Wednesday, October 07, 2009

The Jonathan Dennis Memorial Lecture 2009: Edith Kramer: Film Programming: Where We've Been and Where We're Going (Arguments With Myself)


Edith Kramer

Auditorium della Regione, Pordenone, Le Giornate del Cinema Muto, 7 Oct 2009.
– As a programmer, looking back, I re-live the nightmares.
– Every screening is different. Every audience is different.
– I started as a teacher of art history, then in the 1960s moved into the Bay Area avant-garde distribution.
– I always stood at the back of the cinema in a dark corner near to the telephone.
– It's working when the audience is breathing with the film.
– Programming and presentation: programming as a narrative, with infinite stories.
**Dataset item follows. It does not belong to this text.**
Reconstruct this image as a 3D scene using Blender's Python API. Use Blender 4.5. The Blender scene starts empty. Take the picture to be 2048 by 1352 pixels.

I never run out of stories.
– Respect for the audience.
– Respect for the medium. Concerning photochemical vs. digital: there has always been constant change. We don't talk enough about film stock and lights. Having studied film-making myself I had renewed appreciation about how difficult it is to make a good film. How technology can inform the language.
– I'm digitally challenged.
– I belong to a generation with a missionary feel. The mission: understanding cinema as an art form. The fight for the prestige of the cinema in an art museum.
– Facing a corporate mentality, the approach of business administration in the art museum world.
– The meaning of the theatrical experience. The dvd will probably stop. Online downloading is on the rise.
– I feel the difference in digital presentation. My whole physiognomy reacts differently.
– Restoration: the word has been so wonderfully promoted by the film archives. The media took this word, one even talks about "the restored dvd", the language gets corrupted.
– The real total cost of the digital cinema can be overwhelming. It may become more expensive to go to the cinema. The real bargain may be to stay at home.

– The question about an ageing audience and ageing programmers: I don't think we're useless.
– In the 1960s there were lines around the block for Anger, Rocha, Griffith, but I never thought it would last. Now film courses have been more than full over ten years.